The strip was widely posted and forwarded on WeChat Moments and Weibo.
"I always sang this song when I was a child, and now, as an adult, come to realize how insane the lyrics are," a Weibo user named Zouchuweicheng said.
The lyrics go like this, "I have a great wish, to plant suns when I grow up. One plant will be enough, and it will give many suns. I will send one sun to the South Pole, one to the Arctic Ocean. And hang a sun during winter, another at night. Then every corner of the world will become bright and warm."
In the comic, a boy, dressed like Superman, delivers suns he harvested to the places that seems to need a sun. Yet the animals or people he wants to help react with rude swearing.

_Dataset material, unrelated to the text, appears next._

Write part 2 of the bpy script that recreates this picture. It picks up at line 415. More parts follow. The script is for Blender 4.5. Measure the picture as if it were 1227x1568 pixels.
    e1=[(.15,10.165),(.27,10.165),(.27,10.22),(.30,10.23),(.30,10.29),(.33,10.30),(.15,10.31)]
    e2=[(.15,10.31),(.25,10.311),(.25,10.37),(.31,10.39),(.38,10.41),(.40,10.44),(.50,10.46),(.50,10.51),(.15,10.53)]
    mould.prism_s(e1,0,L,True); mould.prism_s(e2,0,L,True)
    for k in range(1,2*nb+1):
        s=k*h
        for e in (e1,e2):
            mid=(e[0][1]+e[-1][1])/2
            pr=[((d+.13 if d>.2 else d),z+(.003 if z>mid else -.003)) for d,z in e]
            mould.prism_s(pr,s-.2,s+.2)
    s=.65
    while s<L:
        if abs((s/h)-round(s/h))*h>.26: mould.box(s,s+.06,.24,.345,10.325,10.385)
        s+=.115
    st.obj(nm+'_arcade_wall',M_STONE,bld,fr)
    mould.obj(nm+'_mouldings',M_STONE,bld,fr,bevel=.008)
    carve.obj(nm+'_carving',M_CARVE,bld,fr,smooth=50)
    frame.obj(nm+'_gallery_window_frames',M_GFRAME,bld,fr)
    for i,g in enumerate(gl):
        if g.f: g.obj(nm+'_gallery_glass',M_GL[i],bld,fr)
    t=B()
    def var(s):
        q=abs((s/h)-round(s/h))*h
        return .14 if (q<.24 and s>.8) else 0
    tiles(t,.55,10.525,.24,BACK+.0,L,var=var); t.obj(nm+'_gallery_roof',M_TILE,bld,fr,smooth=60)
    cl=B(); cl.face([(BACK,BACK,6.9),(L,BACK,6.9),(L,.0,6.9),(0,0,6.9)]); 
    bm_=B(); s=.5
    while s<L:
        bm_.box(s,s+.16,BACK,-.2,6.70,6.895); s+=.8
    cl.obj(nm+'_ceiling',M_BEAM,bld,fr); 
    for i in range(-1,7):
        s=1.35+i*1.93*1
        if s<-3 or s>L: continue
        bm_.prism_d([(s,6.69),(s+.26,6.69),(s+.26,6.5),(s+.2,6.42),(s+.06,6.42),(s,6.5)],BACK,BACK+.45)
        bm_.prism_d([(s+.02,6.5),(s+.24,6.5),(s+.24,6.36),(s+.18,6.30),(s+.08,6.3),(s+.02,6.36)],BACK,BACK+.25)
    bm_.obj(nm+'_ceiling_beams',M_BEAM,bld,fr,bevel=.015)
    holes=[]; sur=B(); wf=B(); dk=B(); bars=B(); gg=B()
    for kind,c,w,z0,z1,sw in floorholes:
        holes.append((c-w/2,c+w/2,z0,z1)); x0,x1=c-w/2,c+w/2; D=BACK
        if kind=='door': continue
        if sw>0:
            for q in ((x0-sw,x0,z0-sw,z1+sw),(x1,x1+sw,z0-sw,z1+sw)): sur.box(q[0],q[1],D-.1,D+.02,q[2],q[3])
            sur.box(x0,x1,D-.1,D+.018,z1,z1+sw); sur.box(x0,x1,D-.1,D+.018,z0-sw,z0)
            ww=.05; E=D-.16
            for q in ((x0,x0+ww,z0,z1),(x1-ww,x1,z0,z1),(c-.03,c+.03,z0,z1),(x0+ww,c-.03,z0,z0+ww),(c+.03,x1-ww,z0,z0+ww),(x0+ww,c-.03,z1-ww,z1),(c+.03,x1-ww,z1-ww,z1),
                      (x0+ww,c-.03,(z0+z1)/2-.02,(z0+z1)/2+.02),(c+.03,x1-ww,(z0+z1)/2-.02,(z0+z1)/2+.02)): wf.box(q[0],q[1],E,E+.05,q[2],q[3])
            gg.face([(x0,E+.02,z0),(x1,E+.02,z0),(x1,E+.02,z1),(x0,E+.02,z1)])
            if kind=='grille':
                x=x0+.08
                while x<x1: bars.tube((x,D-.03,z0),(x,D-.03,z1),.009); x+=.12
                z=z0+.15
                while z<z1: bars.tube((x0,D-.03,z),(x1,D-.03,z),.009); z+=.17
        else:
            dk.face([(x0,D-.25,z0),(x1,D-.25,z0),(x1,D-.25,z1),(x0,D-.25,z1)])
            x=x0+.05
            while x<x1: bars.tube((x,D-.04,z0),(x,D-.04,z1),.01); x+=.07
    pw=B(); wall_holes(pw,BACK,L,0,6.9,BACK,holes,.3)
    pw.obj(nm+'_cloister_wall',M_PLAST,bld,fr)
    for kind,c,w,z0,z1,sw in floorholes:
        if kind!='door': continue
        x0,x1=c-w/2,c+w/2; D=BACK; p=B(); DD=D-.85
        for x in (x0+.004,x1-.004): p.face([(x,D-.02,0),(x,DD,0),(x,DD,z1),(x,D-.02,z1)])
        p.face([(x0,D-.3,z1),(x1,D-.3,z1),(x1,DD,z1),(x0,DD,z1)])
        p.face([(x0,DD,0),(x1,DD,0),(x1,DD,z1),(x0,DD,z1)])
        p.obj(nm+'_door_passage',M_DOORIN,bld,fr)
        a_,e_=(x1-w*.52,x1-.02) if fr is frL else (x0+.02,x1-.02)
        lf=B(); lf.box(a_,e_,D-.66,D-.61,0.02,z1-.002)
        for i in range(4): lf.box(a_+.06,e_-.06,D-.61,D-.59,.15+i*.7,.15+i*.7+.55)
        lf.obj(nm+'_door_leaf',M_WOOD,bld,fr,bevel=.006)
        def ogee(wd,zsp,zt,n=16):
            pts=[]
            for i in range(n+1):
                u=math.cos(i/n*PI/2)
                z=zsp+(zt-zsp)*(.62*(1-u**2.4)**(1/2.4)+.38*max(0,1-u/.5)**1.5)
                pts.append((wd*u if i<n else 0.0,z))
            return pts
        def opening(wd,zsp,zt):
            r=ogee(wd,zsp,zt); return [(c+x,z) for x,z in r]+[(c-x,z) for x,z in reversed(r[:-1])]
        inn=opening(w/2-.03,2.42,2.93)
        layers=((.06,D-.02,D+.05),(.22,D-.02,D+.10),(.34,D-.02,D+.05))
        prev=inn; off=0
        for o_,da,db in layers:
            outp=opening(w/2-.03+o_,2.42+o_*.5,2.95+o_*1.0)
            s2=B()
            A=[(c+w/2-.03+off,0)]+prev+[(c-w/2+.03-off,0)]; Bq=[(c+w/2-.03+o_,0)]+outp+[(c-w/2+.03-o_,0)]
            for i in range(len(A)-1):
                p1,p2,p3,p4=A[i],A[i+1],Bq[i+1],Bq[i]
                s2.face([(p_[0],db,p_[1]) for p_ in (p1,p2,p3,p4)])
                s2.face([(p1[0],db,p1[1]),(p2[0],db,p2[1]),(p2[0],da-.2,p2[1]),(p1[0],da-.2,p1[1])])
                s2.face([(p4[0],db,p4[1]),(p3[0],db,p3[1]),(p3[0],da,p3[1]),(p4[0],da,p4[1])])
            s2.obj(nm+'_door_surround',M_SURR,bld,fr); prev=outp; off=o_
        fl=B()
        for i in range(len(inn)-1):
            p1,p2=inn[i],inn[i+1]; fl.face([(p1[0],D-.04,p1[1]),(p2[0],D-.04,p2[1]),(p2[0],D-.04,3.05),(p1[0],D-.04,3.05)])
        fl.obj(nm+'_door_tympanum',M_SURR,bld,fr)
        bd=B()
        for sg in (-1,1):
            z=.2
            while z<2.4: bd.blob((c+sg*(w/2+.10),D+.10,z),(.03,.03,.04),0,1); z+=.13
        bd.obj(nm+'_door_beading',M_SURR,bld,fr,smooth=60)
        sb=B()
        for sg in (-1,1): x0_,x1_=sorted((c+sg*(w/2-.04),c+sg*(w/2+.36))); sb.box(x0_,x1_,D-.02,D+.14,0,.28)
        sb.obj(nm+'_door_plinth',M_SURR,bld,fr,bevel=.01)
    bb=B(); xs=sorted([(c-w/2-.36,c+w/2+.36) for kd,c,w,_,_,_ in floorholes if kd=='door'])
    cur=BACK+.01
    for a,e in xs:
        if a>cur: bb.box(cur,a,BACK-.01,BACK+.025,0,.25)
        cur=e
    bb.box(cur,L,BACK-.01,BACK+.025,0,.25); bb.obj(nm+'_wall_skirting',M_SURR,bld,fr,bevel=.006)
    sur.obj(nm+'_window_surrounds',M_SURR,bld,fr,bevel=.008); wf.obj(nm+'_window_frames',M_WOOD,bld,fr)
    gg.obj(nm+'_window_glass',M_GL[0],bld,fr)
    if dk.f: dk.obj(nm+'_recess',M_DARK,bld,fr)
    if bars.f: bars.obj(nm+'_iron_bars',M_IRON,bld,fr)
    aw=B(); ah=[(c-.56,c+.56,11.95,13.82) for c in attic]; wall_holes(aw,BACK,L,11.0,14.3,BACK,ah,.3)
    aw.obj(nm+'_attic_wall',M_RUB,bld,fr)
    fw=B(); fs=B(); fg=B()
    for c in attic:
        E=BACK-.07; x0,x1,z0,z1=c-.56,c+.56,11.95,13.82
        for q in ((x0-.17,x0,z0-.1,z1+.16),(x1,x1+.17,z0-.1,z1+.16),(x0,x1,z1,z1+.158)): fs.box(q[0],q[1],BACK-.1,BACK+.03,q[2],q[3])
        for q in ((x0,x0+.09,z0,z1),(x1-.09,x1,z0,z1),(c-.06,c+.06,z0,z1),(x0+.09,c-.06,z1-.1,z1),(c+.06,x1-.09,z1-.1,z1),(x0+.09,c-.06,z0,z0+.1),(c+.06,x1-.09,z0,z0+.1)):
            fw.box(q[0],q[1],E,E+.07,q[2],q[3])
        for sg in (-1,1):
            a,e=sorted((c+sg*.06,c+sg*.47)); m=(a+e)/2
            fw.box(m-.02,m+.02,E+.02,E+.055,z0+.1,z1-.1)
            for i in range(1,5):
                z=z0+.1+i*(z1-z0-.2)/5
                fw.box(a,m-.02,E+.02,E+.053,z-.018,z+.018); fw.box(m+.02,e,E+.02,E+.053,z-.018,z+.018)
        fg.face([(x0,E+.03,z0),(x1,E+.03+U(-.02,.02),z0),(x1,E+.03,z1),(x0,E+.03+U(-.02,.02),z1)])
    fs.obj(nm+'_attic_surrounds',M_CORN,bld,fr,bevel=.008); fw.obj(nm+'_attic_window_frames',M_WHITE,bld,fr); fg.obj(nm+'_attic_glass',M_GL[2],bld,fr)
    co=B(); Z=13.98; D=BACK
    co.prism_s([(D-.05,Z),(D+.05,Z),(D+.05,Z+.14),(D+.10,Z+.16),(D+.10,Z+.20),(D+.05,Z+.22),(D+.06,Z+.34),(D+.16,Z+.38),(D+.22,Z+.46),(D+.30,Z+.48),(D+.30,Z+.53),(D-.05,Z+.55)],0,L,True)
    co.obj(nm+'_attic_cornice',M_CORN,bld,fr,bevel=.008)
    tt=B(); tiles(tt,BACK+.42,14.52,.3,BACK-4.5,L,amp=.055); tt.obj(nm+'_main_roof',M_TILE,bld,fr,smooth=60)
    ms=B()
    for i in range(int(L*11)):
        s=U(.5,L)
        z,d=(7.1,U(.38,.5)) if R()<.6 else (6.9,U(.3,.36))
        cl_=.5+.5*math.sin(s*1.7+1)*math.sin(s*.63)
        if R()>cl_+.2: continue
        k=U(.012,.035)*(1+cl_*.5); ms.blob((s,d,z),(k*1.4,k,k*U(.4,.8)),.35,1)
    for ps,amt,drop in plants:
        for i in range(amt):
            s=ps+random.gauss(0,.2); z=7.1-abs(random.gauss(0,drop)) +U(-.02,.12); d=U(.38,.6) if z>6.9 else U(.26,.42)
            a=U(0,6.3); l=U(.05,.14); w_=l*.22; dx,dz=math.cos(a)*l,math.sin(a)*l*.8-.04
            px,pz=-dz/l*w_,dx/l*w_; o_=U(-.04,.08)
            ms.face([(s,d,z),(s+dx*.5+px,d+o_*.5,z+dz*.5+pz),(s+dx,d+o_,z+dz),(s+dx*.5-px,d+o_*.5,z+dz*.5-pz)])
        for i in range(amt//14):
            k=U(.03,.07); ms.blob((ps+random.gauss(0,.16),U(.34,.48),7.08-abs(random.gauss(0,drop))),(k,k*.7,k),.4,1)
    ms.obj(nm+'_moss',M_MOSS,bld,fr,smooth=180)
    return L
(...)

The song was composed by Chinese musician Xu Peidong, based on a poem with the same title written in 1985 by a 10-year-old girl named Li Bingxue whose name means snow and ice from Liaoning province. The song premiered in a gala to celebrate Children's Day in 1988. And in 1994 a music video was made for this song.
Li, as a child, wrote the poem out of pure innocence. She wished the world could be a better place with more brightness and warmth.
However, the song sounds insane to people sweating in such a hot summer.
"This (the song) must be the reason for climate change," a netizen named Jineannian said, joking about the lyrics on Weibo.
Baidu Take Away Service made a small commercial animation based on the song. The boy from the comic strip grows up in the video, finds the window of his car melted and birds become roasted chicken under the sun. He is also tired and restless because of the hot weather.
"There is neither happiness nor gratitude under the hot sun, I am dying from the heat," the boy cries.
Mocking this song reminded more netizens of other childhood songs that sound unreasonable to them as adults.
One is I Have a Nice Father, which was on an album called "Classics for 3-7 Year-Old Children". There is no information on the composer or writer and it's difficult to find the song on the internet. Yet its lyrics were kept online and in people's memory.
The song mimics the sound of a child being spanked by a so-called "nice papa" and children crying. The lyrics include lines such as, "there is no such kind of father who will not spank his child, and there is no such kind of a child who will not be spanked", echoing an outdated principle in children's education: physical punishment and harsh scolding are demonstrations of love and care.